VDOT Improvements

By Tracy Manzer, Senior Editor of Content

Aug. 28, 2014

Commuters who rely on the I-66 Corridor may rejoice as the Virginia Department of Transportation has announced it is working to transform 25 miles of the clogged roadway so that it will move traffic more efficiently. The problem, of course, is that those improvements are several years away from completion and when construction commences, the traffic backups are likely to worsen.

According to the VDOT announcement:

VDOT and the Department of Rail and Public Transportation (DRPT) are working on a project to transform 25 miles of I-66 into a multimodal facility that moves traffic and people more efficiently, with improvements such as express lanes, rapid bus service and a park-and-ride network from the Capital Beltway to Haymarket.

July 2014 kicked off 17 months of environmental study (the Tier 2 Environmental Assessment) and robust community involvement.
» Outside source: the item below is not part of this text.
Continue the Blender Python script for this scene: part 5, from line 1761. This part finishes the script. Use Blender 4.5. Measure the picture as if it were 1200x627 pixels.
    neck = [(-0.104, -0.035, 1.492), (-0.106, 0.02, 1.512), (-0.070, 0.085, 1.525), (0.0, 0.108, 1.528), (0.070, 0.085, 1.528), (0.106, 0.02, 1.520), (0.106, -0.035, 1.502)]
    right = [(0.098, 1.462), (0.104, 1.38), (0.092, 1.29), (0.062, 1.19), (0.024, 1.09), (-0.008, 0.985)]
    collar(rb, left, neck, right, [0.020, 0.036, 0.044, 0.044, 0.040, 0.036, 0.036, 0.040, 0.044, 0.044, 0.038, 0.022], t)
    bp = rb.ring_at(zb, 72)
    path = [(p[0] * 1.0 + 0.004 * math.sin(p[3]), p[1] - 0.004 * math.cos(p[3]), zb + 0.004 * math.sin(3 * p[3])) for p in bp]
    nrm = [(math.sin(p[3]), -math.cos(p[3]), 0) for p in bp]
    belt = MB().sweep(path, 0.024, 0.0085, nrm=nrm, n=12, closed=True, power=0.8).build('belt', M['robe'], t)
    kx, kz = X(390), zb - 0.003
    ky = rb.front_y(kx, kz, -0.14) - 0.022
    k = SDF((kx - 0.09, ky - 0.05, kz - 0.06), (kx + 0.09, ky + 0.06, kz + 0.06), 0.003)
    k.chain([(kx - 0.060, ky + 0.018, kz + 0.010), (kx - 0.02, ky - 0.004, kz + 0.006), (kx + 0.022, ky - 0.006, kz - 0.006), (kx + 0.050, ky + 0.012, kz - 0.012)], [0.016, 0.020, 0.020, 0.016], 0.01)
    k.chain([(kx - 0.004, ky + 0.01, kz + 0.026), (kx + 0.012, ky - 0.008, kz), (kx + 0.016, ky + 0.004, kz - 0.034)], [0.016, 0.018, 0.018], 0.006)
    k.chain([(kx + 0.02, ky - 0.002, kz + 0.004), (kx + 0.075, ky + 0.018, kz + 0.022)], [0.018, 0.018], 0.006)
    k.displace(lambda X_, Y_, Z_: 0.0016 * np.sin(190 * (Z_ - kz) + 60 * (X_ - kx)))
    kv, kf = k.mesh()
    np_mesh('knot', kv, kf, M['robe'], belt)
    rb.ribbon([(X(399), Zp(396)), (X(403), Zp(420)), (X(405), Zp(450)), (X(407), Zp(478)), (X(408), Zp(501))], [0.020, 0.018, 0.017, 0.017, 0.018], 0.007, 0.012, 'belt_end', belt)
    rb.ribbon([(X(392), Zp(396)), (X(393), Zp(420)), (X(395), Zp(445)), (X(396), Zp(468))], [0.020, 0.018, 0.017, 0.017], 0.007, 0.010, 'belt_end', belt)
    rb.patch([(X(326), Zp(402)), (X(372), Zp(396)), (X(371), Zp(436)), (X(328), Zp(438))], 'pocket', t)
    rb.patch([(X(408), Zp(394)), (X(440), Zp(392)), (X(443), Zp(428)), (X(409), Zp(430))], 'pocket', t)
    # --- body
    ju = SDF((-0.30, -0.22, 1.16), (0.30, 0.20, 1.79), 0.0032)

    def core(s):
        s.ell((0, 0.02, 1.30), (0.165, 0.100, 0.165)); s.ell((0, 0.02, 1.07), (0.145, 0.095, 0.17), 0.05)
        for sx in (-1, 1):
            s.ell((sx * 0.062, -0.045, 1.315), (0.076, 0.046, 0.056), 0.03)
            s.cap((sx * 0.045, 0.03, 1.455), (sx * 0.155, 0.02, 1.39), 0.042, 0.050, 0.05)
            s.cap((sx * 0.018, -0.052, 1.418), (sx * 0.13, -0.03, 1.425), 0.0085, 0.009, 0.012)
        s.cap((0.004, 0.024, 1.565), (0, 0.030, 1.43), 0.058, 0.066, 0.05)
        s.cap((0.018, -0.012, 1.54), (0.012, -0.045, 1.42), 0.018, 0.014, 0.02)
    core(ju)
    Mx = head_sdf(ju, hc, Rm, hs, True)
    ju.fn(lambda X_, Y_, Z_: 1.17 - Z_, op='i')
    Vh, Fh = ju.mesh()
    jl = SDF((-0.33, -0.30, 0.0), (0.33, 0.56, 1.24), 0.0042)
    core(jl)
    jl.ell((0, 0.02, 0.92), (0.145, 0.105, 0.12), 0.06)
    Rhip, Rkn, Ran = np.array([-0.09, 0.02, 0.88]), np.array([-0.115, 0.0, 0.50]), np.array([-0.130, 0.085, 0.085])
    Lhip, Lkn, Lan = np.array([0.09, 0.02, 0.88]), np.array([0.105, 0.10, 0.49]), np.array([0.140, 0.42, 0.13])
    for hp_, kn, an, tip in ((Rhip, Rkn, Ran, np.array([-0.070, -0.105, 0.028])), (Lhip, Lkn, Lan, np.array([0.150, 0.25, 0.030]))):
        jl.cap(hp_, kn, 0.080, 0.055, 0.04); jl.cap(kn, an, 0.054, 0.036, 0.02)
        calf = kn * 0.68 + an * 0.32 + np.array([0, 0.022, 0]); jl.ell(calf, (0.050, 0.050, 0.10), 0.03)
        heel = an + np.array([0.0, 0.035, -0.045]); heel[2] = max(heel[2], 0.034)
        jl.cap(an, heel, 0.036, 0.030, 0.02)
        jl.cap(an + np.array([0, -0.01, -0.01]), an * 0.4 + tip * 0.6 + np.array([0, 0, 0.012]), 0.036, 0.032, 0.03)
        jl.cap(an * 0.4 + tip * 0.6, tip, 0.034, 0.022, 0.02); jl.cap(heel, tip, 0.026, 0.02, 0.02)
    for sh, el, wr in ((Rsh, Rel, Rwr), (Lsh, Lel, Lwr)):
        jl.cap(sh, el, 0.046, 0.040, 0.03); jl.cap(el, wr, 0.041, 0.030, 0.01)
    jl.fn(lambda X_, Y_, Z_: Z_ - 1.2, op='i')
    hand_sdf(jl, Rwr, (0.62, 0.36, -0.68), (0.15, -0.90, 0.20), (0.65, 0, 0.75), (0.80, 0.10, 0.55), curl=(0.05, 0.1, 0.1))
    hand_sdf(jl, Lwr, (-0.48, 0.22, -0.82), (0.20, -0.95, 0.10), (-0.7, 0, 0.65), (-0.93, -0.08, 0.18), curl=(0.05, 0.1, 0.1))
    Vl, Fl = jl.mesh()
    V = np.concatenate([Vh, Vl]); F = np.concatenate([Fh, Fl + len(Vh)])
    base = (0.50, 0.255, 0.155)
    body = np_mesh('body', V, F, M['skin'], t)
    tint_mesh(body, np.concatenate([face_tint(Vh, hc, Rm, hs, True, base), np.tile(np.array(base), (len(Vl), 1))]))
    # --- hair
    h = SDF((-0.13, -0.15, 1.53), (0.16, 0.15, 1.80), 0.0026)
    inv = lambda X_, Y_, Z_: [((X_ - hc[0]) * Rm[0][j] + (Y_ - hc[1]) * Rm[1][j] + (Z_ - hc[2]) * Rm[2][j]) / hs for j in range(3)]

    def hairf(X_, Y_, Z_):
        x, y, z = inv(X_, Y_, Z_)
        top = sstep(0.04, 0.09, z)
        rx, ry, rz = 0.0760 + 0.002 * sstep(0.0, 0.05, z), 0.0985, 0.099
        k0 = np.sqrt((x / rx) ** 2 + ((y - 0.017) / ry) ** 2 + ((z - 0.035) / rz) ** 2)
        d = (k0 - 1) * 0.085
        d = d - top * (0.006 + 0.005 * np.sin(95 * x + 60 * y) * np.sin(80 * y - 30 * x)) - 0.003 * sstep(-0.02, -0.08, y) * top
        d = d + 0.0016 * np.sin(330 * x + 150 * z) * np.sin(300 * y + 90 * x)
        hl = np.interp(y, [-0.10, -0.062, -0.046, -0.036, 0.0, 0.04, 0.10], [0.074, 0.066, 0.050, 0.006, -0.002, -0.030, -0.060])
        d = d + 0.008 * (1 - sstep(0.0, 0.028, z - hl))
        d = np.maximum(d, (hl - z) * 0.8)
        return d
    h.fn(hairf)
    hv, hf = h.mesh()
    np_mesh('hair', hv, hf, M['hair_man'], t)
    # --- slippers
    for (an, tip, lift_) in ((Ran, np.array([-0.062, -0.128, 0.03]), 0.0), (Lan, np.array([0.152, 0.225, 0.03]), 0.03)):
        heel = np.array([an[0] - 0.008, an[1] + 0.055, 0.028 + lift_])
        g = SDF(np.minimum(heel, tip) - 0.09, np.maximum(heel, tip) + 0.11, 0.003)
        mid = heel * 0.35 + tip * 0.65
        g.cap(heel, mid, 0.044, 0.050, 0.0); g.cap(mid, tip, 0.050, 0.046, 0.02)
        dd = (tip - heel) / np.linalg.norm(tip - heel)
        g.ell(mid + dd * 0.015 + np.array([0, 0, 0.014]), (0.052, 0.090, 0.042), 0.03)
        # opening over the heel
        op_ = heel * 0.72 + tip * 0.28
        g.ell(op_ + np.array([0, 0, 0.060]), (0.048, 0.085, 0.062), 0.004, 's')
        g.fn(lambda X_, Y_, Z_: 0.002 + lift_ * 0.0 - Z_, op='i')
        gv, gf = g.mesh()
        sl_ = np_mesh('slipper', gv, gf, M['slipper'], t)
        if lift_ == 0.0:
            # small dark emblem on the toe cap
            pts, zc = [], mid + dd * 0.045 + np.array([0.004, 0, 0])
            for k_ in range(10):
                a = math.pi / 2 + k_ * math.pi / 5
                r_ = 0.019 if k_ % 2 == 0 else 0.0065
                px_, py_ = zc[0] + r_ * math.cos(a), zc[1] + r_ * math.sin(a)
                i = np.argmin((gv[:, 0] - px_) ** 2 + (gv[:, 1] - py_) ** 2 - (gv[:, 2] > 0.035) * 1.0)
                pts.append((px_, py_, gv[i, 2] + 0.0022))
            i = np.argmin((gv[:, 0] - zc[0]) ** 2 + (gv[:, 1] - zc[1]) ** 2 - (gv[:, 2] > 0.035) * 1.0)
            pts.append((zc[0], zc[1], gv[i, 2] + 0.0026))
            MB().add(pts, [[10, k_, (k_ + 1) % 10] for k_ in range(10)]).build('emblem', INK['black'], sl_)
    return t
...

By the end of 2016 the goal is to complete environmental work, identify funding sources, receive federal approval, and advance an innovative project delivery method so that construction could begin as early as 2017.

For more information on the project and Gov. Terry McAuliffe’s new release, click here.

Regions that are likely to be affected include Prince William, Fairfax, and Manassas Park. Congested traffic conditions can lead to a number of scenarios in which a driver might end up getting cited for a traffic violation or, worse yet, for reckless driving – which is a Class 1 misdemeanor in the Commonwealth of Virginia. A Class 1 misdemeanor is a criminal offense, and it will reflect as such on your record if you are convicted. The charge is frequently handed down, and can be applied to a number of situations: from traveling more than 20 miles above the posted speed limit to driving more than 80 mph in any zone, regardless of the limit. Even passing other vehicles and failure to maintain a car’s brakes can result in such a charge. That is due, in part, to its open-ended definition as an offense that can apply to any driver whose behavior places the lives and property of others at risk. This means that the arresting or citing officer has discretion, in certain circumstances, when it comes to issuing a citation for a moving violation or reckless driving.

Additionally, many drivers fail to realize that the penalties, and subsequent fallout from a conviction, involve far more than a simple fine. Those convicted of such a crime face a possible maximum term of 12 months in jail and a $2,500 fine, though we should note that for a first time offense a well-qualified Virginia traffic attorney can usually ensure the penalties are reduced and may prove successful in having the charge reduced to a moving violation rather than a criminal offense.

If, however, a misdemeanor conviction is sustained, it can lead to numerous other problems; from escalating auto insurance premiums to failing background checks for certain employment, housing, and loan opportunities. Given the large number of Virginia commuters who work for or contract with government agencies, the threat of a criminal record can do untold damage to their careers.